* WRITTEN REQUEST: Reproduce all entries precisely as they are written.

* SOURCE MATERIAL:

— Begin —

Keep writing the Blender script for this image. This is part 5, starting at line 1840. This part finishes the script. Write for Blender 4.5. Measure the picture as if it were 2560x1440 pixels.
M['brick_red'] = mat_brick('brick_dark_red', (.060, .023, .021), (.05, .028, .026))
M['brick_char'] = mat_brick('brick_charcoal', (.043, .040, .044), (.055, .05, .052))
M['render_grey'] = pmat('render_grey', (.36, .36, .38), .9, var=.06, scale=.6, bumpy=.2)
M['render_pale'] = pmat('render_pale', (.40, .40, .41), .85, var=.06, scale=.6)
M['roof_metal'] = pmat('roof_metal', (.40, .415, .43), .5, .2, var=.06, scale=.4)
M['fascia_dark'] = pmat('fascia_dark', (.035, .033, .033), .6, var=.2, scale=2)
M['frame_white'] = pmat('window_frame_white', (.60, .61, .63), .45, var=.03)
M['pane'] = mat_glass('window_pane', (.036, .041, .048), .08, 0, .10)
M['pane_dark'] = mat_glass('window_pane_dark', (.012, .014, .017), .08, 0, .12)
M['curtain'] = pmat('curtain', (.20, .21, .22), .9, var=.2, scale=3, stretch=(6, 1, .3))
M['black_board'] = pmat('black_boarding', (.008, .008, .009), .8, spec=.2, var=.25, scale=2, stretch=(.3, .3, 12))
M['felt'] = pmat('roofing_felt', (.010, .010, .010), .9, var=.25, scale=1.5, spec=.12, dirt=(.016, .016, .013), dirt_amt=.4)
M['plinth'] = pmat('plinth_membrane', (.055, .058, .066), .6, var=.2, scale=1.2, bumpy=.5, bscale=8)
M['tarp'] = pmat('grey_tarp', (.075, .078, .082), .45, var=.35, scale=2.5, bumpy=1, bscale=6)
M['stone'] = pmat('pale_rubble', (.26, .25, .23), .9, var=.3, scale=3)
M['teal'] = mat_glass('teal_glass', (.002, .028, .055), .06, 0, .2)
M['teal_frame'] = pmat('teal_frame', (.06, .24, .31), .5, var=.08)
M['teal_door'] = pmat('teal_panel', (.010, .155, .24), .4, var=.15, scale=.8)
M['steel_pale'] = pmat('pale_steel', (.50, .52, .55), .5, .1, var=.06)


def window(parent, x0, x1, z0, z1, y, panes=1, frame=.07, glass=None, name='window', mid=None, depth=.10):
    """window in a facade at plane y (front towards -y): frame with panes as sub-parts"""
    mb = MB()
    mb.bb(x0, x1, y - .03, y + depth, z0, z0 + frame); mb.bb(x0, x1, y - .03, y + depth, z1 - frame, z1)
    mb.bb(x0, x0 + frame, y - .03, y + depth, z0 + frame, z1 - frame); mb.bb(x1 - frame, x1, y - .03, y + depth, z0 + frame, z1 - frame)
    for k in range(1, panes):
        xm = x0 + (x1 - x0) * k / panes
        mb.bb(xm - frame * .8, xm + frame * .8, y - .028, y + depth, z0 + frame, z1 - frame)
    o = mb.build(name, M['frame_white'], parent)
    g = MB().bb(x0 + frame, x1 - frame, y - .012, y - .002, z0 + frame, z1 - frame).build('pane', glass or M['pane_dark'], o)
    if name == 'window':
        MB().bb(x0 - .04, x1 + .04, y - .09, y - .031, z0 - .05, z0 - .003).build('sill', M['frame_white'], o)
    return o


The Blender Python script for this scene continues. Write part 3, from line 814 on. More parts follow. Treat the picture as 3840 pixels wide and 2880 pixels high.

— End —

* COMPLETE ANSWER:
Keep writing the Blender script for this image. This is part 5, starting at line 1840. This part finishes the script. Write for Blender 4.5. Measure the picture as if it were 2560x1440 pixels.
M['brick_red'] = mat_brick('brick_dark_red', (.060, .023, .021), (.05, .028, .026))
M['brick_char'] = mat_brick('brick_charcoal', (.043, .040, .044), (.055, .05, .052))
M['render_grey'] = pmat('render_grey', (.36, .36, .38), .9, var=.06, scale=.6, bumpy=.2)
M['render_pale'] = pmat('render_pale', (.40, .40, .41), .85, var=.06, scale=.6)
M['roof_metal'] = pmat('roof_metal', (.40, .415, .43), .5, .2, var=.06, scale=.4)
M['fascia_dark'] = pmat('fascia_dark', (.035, .033, .033), .6, var=.2, scale=2)
M['frame_white'] = pmat('window_frame_white', (.60, .61, .63), .45, var=.03)
M['pane'] = mat_glass('window_pane', (.036, .041, .048), .08, 0, .10)
M['pane_dark'] = mat_glass('window_pane_dark', (.012, .014, .017), .08, 0, .12)
M['curtain'] = pmat('curtain', (.20, .21, .22), .9, var=.2, scale=3, stretch=(6, 1, .3))
M['black_board'] = pmat('black_boarding', (.008, .008, .009), .8, spec=.2, var=.25, scale=2, stretch=(.3, .3, 12))
M['felt'] = pmat('roofing_felt', (.010, .010, .010), .9, var=.25, scale=1.5, spec=.12, dirt=(.016, .016, .013), dirt_amt=.4)
M['plinth'] = pmat('plinth_membrane', (.055, .058, .066), .6, var=.2, scale=1.2, bumpy=.5, bscale=8)
M['tarp'] = pmat('grey_tarp', (.075, .078, .082), .45, var=.35, scale=2.5, bumpy=1, bscale=6)
M['stone'] = pmat('pale_rubble', (.26, .25, .23), .9, var=.3, scale=3)
M['teal'] = mat_glass('teal_glass', (.002, .028, .055), .06, 0, .2)
M['teal_frame'] = pmat('teal_frame', (.06, .24, .31), .5, var=.08)
M['teal_door'] = pmat('teal_panel', (.010, .155, .24), .4, var=.15, scale=.8)
M['steel_pale'] = pmat('pale_steel', (.50, .52, .55), .5, .1, var=.06)


def window(parent, x0, x1, z0, z1, y, panes=1, frame=.07, glass=None, name='window', mid=None, depth=.10):
    """window in a facade at plane y (front towards -y): frame with panes as sub-parts"""
    mb = MB()
    mb.bb(x0, x1, y - .03, y + depth, z0, z0 + frame); mb.bb(x0, x1, y - .03, y + depth, z1 - frame, z1)
    mb.bb(x0, x0 + frame, y - .03, y + depth, z0 + frame, z1 - frame); mb.bb(x1 - frame, x1, y - .03, y + depth, z0 + frame, z1 - frame)
    for k in range(1, panes):
        xm = x0 + (x1 - x0) * k / panes
        mb.bb(xm - frame * .8, xm + frame * .8, y - .028, y + depth, z0 + frame, z1 - frame)
    o = mb.build(name, M['frame_white'], parent)
    g = MB().bb(x0 + frame, x1 - frame, y - .012, y - .002, z0 + frame, z1 - frame).build('pane', glass or M['pane_dark'], o)
    if name == 'window':
        MB().bb(x0 - .04, x1 + .04, y - .09, y - .031, z0 - .05, z0 - .003).build('sill', M['frame_white'], o)
    return o


The Blender Python script for this scene continues. Write part 3, from line 814 on. More parts follow. Treat the picture as 3840 pixels wide and 2880 pixels high.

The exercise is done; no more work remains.